++++ Data block ++++

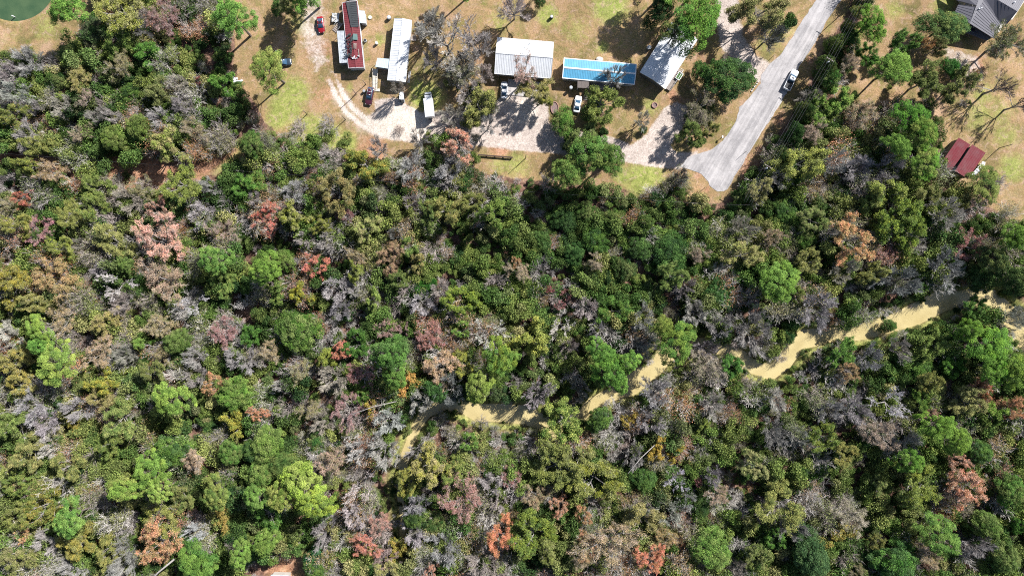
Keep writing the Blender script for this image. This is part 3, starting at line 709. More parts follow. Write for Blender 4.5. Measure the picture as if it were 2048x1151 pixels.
m = MB(); facet(m, [(1050, 0, 5.2), (1370, 190, 5.2), (1500, -30, E0), (1180, -220, E0)]); ribs(m, z6(1180, -220, E0), z6(1500, -30, E0), z6(1050, 0, 5.2), z6(1370, 190, 5.2), .42, .07, .06); m.build('roof_slope', M['darkroof'], h6)
m = MB(); facet(m, [(480, 330, 2.6), (950, 625, 2.6), (865, 672, 2.2), (500, 530, 2.2)]); m.build('porch_roof', M['darkroof'], h6)
m = MB(); m.prism([z6(*p, 0).to_2d() for p in ((370, 215), (590, 375), (960, 590), (1060, 395), (1175, 385), (1440, -20), (1150, -210), (320, -210), (380, -10), (430, 90))], 0, 2.75); m.build('wall', M['wall'], h6)
m = MB(); m.prism([z6(*p, 0).to_2d() for p in ((640, 320), (900, 500), (1000, 380), (820, 60), (760, 60))], 2.75, 2.95); m.build('attic', M['dark_wall'], h6)
for (x, y, z) in ((770, 135, 4.9), (735, 150, 4.9), (655, 445, 2.75), (1315, 45, 4.8)):
    p = z6(x, y, z); m = MB(); m.tube([(p.x, p.y, z - .6), (p.x, p.y, z + .45)], .13, 8); m.build('vent_pipe', M['white'], h6)
p = z6(645, 490, 2.5); m = MB(); m.box((p.x, p.y, 2.55), (.9, .6, .12), -.5); m.build('skylight', M['glass'], h6)
p0, p1 = z6(865, 672, 0), z6(500, 530, 0)
for t in (0.02, .35, .68, .98):
    q = lerp(p0, p1, t); m = MB(); m.box((q.x, q.y, 1.1), (.14, .14, 2.2)); m.build('post', M['white_dirty'], h6)

# 7 --- twin rusty red sheds
def mono(name, label, px, zs, wallm=M['dark_wall']):
    q = [W(x, y, z) for (x, y), z in zip(px, zs)]; c = sum(q, Vector()) / 4; c.z = 0
    root = empty(name, c, 0, label, 'shed'); q = [p - c for p in q]
    m = MB(); slab(m, q, .08); ribs(m, q[0], q[1], q[3], q[2], .55, .05, .035); m.build('roof', M['rust_red'], root)
    cc = sum(q, Vector()) / 4; i = [lerp(p, cc, .09) for p in q]
    m = MB(); m.prism([p.to_2d() for p in i], 0, [p.z - .16 for p in i]); m.build('wall', wallm, root)
    f = lerp(i[2], i[3], .5); d = (i[3] - i[2]).normalized(); m = MB(); m.box((f.x * 1.015, f.y * 1.015, 1.1), (1.6, .08, 2.2), math.atan2(d.y, d.x)); m.build('door', M['wood'], root)
    return root, c
k1, kc1 = mono('shed', 'left one of two rusty red roofed sheds standing side by side', [(1917.5, 275), (1941, 289.5), (1901, 342), (1881.5, 327)], [2.9, 3.0, 3.0, 2.9])
k2, kc2 = mono('shed', 'right one of two rusty red roofed sheds, white boards at its side', [(1944.5, 289), (1971, 305.5), (1935.5, 357.5), (1910, 341.5)], [3.9, 3.2, 3.2, 3.9])
pb = empty('plank', W(1914.5, 335), 0, 'white plank lying in the gap between the two red sheds', 'plank')
m = MB(); m.box((0, 0, 3.1), (.22, 2.0, .06), -.52); m.v = [(x, y, z) for x, y, z in m.v]; m.build('board', M['white'], pb)
sd = empty('stacked_boards', W(1955, 337), -.52, 'white boards stacked against the right red shed, by the leafy tree', 'boards')
for k in range(5):
    m = MB(); m.box((-.1 + k * .12, -1.6 + k * .75, .25 + .12 * k), (.9, 1.2, .08), .08 * k); m.build('board', M['white'], sd)
ytr = empty('covered_trailer', W(1907, 353), -.55, 'yellow green sheeted trailer in the shade below the left red shed', 'trailer')
m = MB(); m.box((0, 0, .75), (2.6, 1.2, .5), 0, .12); m.build('cover', M['yellow'], ytr)
m = MB(); m.box((0, 0, .45), (2.5, 1.1, .08)); m.tube([(1.25, 0, .45), (2.1, 0, .45)], .05, 5); m.build('chassis', M['black'], ytr)
for s in (-1, 1): m = MB(); m.tube([(0, s * .58, .3), (0, s * .72, .3)], .3, 12); m.build('wheel', M['black'], ytr)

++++

Your task is an exact transcription of all the data, minus the pictures.

Written solution
Keep writing the Blender script for this image. This is part 3, starting at line 709. More parts follow. Write for Blender 4.5. Measure the picture as if it were 2048x1151 pixels.
m = MB(); facet(m, [(1050, 0, 5.2), (1370, 190, 5.2), (1500, -30, E0), (1180, -220, E0)]); ribs(m, z6(1180, -220, E0), z6(1500, -30, E0), z6(1050, 0, 5.2), z6(1370, 190, 5.2), .42, .07, .06); m.build('roof_slope', M['darkroof'], h6)
m = MB(); facet(m, [(480, 330, 2.6), (950, 625, 2.6), (865, 672, 2.2), (500, 530, 2.2)]); m.build('porch_roof', M['darkroof'], h6)
m = MB(); m.prism([z6(*p, 0).to_2d() for p in ((370, 215), (590, 375), (960, 590), (1060, 395), (1175, 385), (1440, -20), (1150, -210), (320, -210), (380, -10), (430, 90))], 0, 2.75); m.build('wall', M['wall'], h6)
m = MB(); m.prism([z6(*p, 0).to_2d() for p in ((640, 320), (900, 500), (1000, 380), (820, 60), (760, 60))], 2.75, 2.95); m.build('attic', M['dark_wall'], h6)
for (x, y, z) in ((770, 135, 4.9), (735, 150, 4.9), (655, 445, 2.75), (1315, 45, 4.8)):
    p = z6(x, y, z); m = MB(); m.tube([(p.x, p.y, z - .6), (p.x, p.y, z + .45)], .13, 8); m.build('vent_pipe', M['white'], h6)
p = z6(645, 490, 2.5); m = MB(); m.box((p.x, p.y, 2.55), (.9, .6, .12), -.5); m.build('skylight', M['glass'], h6)
p0, p1 = z6(865, 672, 0), z6(500, 530, 0)
for t in (0.02, .35, .68, .98):
    q = lerp(p0, p1, t); m = MB(); m.box((q.x, q.y, 1.1), (.14, .14, 2.2)); m.build('post', M['white_dirty'], h6)

# 7 --- twin rusty red sheds
def mono(name, label, px, zs, wallm=M['dark_wall']):
    q = [W(x, y, z) for (x, y), z in zip(px, zs)]; c = sum(q, Vector()) / 4; c.z = 0
    root = empty(name, c, 0, label, 'shed'); q = [p - c for p in q]
    m = MB(); slab(m, q, .08); ribs(m, q[0], q[1], q[3], q[2], .55, .05, .035); m.build('roof', M['rust_red'], root)
    cc = sum(q, Vector()) / 4; i = [lerp(p, cc, .09) for p in q]
    m = MB(); m.prism([p.to_2d() for p in i], 0, [p.z - .16 for p in i]); m.build('wall', wallm, root)
    f = lerp(i[2], i[3], .5); d = (i[3] - i[2]).normalized(); m = MB(); m.box((f.x * 1.015, f.y * 1.015, 1.1), (1.6, .08, 2.2), math.atan2(d.y, d.x)); m.build('door', M['wood'], root)
    return root, c
k1, kc1 = mono('shed', 'left one of two rusty red roofed sheds standing side by side', [(1917.5, 275), (1941, 289.5), (1901, 342), (1881.5, 327)], [2.9, 3.0, 3.0, 2.9])
k2, kc2 = mono('shed', 'right one of two rusty red roofed sheds, white boards at its side', [(1944.5, 289), (1971, 305.5), (1935.5, 357.5), (1910, 341.5)], [3.9, 3.2, 3.2, 3.9])
pb = empty('plank', W(1914.5, 335), 0, 'white plank lying in the gap between the two red sheds', 'plank')
m = MB(); m.box((0, 0, 3.1), (.22, 2.0, .06), -.52); m.v = [(x, y, z) for x, y, z in m.v]; m.build('board', M['white'], pb)
sd = empty('stacked_boards', W(1955, 337), -.52, 'white boards stacked against the right red shed, by the leafy tree', 'boards')
for k in range(5):
    m = MB(); m.box((-.1 + k * .12, -1.6 + k * .75, .25 + .12 * k), (.9, 1.2, .08), .08 * k); m.build('board', M['white'], sd)
ytr = empty('covered_trailer', W(1907, 353), -.55, 'yellow green sheeted trailer in the shade below the left red shed', 'trailer')
m = MB(); m.box((0, 0, .75), (2.6, 1.2, .5), 0, .12); m.build('cover', M['yellow'], ytr)
m = MB(); m.box((0, 0, .45), (2.5, 1.1, .08)); m.tube([(1.25, 0, .45), (2.1, 0, .45)], .05, 5); m.build('chassis', M['black'], ytr)
for s in (-1, 1): m = MB(); m.tube([(0, s * .58, .3), (0, s * .72, .3)], .3, 12); m.build('wheel', M['black'], ytr)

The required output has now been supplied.